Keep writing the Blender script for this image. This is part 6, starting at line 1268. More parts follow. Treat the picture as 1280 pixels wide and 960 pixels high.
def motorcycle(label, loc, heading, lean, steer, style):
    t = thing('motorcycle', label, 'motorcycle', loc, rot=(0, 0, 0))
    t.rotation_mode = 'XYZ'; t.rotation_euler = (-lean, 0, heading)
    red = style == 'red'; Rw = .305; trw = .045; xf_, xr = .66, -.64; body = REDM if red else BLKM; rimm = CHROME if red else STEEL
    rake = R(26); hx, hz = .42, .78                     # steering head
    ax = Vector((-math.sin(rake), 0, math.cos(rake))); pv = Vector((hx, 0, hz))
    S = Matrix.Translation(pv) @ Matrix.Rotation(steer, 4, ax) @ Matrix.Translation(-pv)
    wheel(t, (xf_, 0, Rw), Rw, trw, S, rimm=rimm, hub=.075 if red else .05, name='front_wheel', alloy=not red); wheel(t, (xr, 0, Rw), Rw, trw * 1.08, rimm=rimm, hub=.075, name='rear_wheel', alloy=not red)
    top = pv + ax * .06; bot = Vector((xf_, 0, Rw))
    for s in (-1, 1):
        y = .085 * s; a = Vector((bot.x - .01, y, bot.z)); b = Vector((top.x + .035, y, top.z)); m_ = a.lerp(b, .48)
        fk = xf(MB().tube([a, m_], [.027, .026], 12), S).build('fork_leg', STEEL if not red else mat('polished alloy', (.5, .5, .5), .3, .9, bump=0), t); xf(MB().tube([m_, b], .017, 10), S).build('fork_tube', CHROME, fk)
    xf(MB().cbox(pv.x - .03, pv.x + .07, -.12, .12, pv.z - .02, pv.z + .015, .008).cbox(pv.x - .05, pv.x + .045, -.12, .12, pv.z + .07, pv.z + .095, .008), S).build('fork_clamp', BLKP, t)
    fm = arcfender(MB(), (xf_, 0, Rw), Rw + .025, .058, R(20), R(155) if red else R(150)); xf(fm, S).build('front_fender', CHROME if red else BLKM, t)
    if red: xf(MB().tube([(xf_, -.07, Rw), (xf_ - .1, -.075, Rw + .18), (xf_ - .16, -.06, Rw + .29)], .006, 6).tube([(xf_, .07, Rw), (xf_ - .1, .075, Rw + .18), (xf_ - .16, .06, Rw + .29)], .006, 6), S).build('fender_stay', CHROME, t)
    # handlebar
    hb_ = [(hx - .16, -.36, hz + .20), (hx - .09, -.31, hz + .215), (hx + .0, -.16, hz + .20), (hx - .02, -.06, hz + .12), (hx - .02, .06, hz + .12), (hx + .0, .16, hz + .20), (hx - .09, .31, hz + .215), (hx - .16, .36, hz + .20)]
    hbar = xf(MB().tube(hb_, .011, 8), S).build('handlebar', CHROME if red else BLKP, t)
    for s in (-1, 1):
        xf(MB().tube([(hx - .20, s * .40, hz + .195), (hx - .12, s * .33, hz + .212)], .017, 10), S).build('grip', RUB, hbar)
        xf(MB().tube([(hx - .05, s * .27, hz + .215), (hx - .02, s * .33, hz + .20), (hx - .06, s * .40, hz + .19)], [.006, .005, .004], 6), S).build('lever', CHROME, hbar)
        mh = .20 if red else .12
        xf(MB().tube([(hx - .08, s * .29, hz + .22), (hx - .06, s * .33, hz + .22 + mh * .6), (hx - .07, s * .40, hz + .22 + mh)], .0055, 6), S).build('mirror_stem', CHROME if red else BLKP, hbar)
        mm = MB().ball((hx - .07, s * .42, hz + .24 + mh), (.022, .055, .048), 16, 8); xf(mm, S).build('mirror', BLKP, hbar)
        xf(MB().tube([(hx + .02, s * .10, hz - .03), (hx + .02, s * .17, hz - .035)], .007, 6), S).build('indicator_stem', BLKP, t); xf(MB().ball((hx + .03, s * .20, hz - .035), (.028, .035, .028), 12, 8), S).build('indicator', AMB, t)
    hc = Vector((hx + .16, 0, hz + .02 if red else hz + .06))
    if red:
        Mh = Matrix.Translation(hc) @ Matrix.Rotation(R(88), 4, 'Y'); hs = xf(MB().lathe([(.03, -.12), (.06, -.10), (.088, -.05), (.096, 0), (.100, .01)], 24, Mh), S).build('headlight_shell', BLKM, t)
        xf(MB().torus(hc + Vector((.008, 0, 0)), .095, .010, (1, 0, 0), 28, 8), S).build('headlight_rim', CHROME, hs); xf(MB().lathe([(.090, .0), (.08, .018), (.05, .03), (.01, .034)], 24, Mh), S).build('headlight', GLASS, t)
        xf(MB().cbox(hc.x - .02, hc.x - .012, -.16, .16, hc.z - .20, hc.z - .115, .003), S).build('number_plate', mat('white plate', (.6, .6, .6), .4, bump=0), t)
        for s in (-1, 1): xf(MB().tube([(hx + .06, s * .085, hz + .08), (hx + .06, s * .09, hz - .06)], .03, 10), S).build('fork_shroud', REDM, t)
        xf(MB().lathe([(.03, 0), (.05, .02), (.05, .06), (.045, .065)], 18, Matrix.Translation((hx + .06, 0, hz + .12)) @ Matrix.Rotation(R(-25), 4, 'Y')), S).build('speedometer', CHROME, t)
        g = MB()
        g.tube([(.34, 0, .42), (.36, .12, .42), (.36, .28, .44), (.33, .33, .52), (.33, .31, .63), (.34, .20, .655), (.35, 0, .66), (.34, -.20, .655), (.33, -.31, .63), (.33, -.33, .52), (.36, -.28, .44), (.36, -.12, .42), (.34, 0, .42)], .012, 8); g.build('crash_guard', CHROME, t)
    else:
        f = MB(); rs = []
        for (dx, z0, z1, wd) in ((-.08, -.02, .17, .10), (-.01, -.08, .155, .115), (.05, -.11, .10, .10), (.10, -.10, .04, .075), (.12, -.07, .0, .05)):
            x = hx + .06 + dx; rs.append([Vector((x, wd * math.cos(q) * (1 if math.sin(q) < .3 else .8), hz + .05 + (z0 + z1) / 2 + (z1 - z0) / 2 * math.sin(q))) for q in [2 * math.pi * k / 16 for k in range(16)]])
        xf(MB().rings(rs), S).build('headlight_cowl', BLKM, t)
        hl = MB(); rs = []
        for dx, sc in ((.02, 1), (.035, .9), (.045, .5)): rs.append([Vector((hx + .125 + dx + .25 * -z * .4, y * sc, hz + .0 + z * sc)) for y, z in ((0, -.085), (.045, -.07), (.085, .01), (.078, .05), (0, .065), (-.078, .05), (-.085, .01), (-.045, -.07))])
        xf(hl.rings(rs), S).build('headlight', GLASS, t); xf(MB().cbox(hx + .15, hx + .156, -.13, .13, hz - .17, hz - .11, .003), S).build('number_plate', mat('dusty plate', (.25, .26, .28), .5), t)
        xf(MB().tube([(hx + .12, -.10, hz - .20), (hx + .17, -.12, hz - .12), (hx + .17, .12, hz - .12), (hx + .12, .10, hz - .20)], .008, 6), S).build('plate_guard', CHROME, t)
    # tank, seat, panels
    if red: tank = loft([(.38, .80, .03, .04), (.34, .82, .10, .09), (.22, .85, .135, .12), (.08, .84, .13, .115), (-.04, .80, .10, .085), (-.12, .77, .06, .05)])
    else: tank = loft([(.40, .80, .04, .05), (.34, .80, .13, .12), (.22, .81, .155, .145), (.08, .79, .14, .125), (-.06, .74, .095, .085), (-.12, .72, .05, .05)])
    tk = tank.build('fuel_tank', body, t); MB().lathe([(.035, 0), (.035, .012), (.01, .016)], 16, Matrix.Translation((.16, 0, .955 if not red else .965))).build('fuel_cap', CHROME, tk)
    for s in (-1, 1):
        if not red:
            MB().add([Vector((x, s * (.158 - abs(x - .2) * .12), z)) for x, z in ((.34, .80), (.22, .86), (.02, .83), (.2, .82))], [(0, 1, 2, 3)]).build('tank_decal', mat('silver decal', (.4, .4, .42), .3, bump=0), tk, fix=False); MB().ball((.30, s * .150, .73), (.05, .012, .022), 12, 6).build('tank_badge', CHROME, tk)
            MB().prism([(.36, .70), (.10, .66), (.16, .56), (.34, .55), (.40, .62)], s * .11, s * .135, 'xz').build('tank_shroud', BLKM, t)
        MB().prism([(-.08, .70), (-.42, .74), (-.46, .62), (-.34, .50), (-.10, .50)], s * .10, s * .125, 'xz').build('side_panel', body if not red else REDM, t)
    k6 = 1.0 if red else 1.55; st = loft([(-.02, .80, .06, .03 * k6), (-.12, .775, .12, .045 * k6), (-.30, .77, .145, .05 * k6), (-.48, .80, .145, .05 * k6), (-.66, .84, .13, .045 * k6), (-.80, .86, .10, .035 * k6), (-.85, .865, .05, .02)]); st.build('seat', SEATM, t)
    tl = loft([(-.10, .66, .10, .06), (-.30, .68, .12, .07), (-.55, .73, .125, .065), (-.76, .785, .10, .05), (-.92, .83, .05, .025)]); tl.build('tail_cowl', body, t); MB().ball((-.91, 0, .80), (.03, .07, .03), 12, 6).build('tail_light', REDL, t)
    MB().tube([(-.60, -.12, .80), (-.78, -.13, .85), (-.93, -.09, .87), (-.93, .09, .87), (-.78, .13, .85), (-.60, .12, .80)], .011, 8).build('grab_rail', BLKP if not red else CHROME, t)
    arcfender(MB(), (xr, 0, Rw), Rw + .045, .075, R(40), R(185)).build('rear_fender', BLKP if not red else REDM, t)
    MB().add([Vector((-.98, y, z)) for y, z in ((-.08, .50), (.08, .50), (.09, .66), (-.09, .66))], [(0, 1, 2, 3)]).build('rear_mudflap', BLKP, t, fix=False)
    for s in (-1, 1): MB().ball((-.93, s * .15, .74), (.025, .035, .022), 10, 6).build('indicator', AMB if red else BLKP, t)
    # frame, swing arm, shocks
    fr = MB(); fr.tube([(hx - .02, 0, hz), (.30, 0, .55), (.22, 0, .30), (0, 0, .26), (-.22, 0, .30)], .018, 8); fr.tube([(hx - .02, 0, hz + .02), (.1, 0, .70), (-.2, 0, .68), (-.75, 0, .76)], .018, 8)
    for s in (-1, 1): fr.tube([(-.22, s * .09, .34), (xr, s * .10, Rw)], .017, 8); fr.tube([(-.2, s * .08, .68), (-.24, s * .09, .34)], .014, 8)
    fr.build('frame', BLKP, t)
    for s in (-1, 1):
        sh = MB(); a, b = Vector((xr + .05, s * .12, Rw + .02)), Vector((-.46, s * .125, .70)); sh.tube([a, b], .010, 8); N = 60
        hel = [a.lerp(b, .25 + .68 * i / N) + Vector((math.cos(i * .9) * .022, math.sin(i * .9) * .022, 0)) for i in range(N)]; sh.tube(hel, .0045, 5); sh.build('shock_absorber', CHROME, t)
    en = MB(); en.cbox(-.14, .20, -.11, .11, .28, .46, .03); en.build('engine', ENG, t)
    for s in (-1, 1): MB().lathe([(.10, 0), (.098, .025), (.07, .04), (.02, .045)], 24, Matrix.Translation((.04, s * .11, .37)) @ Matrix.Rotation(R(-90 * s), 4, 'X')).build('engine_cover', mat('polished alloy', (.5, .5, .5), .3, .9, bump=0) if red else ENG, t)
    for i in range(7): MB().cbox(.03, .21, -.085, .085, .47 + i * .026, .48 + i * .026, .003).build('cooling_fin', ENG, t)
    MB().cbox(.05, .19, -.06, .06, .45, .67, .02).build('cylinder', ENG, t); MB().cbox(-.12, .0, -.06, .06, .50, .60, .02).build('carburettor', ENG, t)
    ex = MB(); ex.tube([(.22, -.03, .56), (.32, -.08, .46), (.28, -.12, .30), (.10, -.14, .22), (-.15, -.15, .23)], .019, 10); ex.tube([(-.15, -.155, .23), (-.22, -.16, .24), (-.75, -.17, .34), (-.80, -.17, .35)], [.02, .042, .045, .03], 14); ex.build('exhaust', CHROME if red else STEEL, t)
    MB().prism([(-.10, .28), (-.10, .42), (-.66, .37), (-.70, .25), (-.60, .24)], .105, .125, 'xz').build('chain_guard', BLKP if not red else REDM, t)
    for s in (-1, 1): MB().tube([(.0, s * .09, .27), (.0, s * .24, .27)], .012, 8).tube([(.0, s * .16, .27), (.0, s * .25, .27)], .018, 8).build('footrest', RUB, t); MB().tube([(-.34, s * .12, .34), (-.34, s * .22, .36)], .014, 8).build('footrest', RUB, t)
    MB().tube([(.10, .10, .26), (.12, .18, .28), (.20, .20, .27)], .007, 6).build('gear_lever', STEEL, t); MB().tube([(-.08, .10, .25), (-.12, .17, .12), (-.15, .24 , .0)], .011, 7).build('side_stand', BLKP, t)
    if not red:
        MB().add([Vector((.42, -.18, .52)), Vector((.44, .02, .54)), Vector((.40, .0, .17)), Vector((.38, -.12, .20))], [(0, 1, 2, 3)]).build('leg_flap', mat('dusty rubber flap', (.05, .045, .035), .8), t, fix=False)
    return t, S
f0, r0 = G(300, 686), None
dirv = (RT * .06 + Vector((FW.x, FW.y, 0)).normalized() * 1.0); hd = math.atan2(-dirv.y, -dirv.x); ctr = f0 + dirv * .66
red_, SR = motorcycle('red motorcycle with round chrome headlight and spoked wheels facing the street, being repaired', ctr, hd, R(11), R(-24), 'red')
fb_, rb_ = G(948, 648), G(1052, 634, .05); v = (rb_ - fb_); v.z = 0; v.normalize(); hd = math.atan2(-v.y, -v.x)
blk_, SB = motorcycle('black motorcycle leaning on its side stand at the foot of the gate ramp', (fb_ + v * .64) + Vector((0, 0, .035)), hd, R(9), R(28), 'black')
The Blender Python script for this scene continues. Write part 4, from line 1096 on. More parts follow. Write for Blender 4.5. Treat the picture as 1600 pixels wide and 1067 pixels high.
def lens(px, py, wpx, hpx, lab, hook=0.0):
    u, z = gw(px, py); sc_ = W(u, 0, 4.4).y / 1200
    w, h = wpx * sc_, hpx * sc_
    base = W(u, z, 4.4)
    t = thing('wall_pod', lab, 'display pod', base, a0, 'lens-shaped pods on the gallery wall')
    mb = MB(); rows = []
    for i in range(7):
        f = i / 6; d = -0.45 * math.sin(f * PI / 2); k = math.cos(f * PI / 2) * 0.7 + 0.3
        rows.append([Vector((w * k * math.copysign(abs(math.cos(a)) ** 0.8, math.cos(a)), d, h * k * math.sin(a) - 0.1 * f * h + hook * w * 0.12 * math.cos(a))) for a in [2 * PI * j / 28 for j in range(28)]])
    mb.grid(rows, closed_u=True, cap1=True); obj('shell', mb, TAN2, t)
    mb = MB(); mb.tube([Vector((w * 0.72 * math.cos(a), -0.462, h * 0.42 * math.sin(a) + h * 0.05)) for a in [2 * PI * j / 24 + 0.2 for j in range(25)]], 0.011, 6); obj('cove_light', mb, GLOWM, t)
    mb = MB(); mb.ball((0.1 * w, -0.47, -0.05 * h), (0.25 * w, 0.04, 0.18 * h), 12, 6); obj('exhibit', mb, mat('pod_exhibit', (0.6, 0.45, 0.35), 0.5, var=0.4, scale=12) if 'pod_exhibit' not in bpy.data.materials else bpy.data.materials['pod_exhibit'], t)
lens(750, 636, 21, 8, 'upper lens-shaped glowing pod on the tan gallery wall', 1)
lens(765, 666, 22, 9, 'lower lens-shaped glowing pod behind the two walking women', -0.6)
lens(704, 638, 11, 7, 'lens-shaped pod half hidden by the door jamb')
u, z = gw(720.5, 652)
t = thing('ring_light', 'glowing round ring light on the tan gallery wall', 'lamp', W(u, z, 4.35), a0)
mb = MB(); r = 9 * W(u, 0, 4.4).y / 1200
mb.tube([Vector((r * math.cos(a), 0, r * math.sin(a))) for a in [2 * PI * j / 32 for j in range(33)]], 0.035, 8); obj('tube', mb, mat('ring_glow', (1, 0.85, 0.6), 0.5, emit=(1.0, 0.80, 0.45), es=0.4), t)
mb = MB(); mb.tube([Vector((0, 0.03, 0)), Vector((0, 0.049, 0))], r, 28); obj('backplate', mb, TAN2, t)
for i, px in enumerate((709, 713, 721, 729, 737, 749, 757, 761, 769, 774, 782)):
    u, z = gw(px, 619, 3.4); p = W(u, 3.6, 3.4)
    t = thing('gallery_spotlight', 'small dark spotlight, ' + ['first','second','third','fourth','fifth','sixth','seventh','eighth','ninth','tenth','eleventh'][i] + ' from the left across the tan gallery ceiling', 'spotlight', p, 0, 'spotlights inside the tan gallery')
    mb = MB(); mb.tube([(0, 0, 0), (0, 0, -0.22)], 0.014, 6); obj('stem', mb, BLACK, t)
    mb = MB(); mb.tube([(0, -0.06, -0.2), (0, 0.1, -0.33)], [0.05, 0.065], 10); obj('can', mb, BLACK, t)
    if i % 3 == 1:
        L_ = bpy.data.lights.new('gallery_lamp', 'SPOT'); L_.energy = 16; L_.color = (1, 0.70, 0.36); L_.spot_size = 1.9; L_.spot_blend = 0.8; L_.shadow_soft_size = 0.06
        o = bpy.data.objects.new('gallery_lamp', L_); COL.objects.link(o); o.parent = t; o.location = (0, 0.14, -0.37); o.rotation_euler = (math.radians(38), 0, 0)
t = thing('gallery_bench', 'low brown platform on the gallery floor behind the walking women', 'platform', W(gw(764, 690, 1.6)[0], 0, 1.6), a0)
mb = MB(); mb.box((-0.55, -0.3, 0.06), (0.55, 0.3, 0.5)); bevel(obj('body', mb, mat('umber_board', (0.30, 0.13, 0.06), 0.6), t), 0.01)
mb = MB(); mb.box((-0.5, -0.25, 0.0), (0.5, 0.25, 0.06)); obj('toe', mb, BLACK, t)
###
WRITTEN EXERCISE: Where a line in the material contains "part", copy that line.

SOLUTION:
Keep writing the Blender script for this image. This is part 6, starting at line 1268. More parts follow. Treat the picture as 1280 pixels wide and 960 pixels high.
The Blender Python script for this scene continues. Write part 4, from line 1096 on. More parts follow. Write for Blender 4.5. Treat the picture as 1600 pixels wide and 1067 pixels high.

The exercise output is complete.